The point is that most of the time, it’s pretty easy to switch out one hat for another without feeling conflicted.
...and eventually led to this...
The rise of Trumpism demanded that everybody decide which hat they were going to wear. Or to put it a little differently, they had to decide which hats were they willing to take off when push came to shove.
...and finally came to this:
There’s a reason why the Kavanaugh spectacle was the only time the broader American Right has unified during Trump’s presidency; it was because Donald Trump wasn’t the issue, even if he at times tried to make it about him. It was the one-time moment when all of the hats could converge or overlap each other.
The Legacy Pledge tried to form his words carefully. He didn’t want to give the kid too hard a time; not everyone knew better than to meddle with genius.

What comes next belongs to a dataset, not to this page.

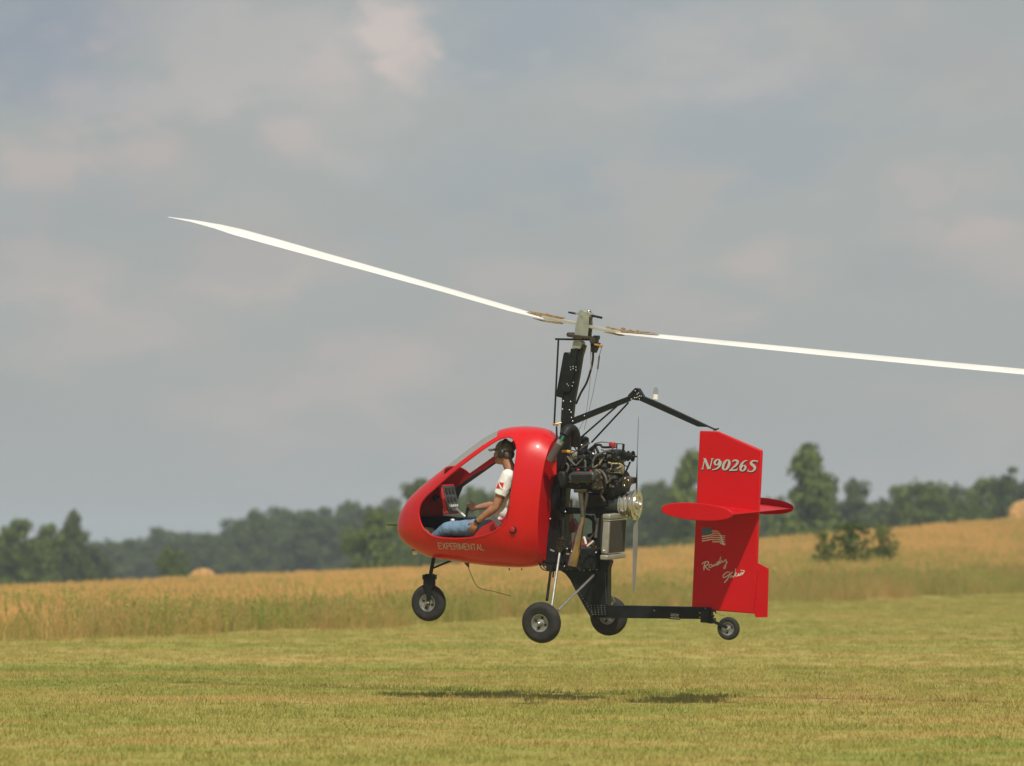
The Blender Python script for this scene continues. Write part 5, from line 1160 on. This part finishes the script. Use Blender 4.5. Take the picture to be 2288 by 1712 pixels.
b = MB(); wd_ = (wrN-elN).normalized(); b.lathe(wrN-wd_*.03, wd_, [(0, .031), (.018, .031), (.018, .025), (0, .025)], 18, close=False); b.ball(wrN-wd_*.02+Vector((-.006, -.028, .006)), .016, .008, .016, 12, 6); b.build('wrist_watch', PLB, pilot, off=pel)
# printed badge laid on the sleeve
sm_ = BVHTree.FromPolygons([v.co for v in shirt.data.vertices], [tuple(p.vertices) for p in shirt.data.polygons])
def on_shirt(x, y, off):
    p = A(x, y, -.40)-pel; h = sm_.ray_cast(Vector((p.x, -1.5, p.z)), Vector((0, 1, 0))); return (h[0]+Vector((0, -off, 0)) if h[0] else p)+pel
def badge(quad, off, name, m):
    b = MB(); n = 5; vs_, fs_ = [], []
    for i in range(n+1):
        for j in range(n+1):
            s_, t_ = i/n, j/n; x_ = (quad[0][0]*(1-s_)+quad[1][0]*s_)*(1-t_)+(quad[3][0]*(1-s_)+quad[2][0]*s_)*t_; y_ = (quad[0][1]*(1-s_)+quad[1][1]*s_)*(1-t_)+(quad[3][1]*(1-s_)+quad[2][1]*s_)*t_
            vs_.append(on_shirt(x_, y_, off))
    for i in range(n):
        for j in range(n): q = i*(n+1)+j; fs_.append((q, q+1, q+n+2, q+n+1))
    return b.add(vs_, fs_).build(name, m, shirt, off=pel)
badge([(1162, 722), (1228, 730), (1214, 792), (1140, 786)], .003, 'sleeve_badge', mat('badge_red', (.62, .02, .03), .7))
badge([(1160, 722), (1174, 722), (1216, 792), (1200, 792)], .005, 'badge_stripe', TEE)

# ------------------------------------------------------------------ haze
hb = MB().box((0, 1600, 5.5), 7400, 4200, 35)
hz = hb.build('haze', None); tag(hz, kind='stuff', label='thin pale summer haze over the field')
hm = bpy.data.materials.new('haze_air'); hm.use_nodes = True; hn = hm.node_tree.nodes; hn.clear()
ho = N(hn, 'ShaderNodeOutputMaterial'); hv = N(hn, 'ShaderNodeVolumePrincipled'); hv.inputs['Color'].default_value = (0.80, 0.90, 1.0, 1); hv.inputs['Density'].default_value = 0.00052; hv.inputs['Anisotropy'].default_value = 0.0
hm.node_tree.links.new(hv.outputs[0], ho.inputs['Volume']); hz.data.materials.append(hm)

And, as it happened, the intern didn’t want to give the The Legacy Pledge too hard a time, either — not because of any soft spot, but because he was reminded by The Legacy Pledge’s look, and his fart, that it was hopeless, that doing him the favor of honest criticism just made him cranky, that it was a mistake to even bring up the converging, overlapping hats — and he wouldn’t say anything about the “stench of midterm victory” either.
“Just wanted to say forget it,” said the intern. “Good column.” And he walked away.
The Legacy Pledge, touched by this manful withdrawal savored the moment and the smell.
I was sure you made up the bulk of the Jonah quotes until I clicked through. That is some fine Bulwer-Lytton logorrhea there.
“But it wasn’t wacky enough. It needed more wack.”
Luckily (for him; less so for us) he’s been part of America’s Strategic Wack Reserve for decades now.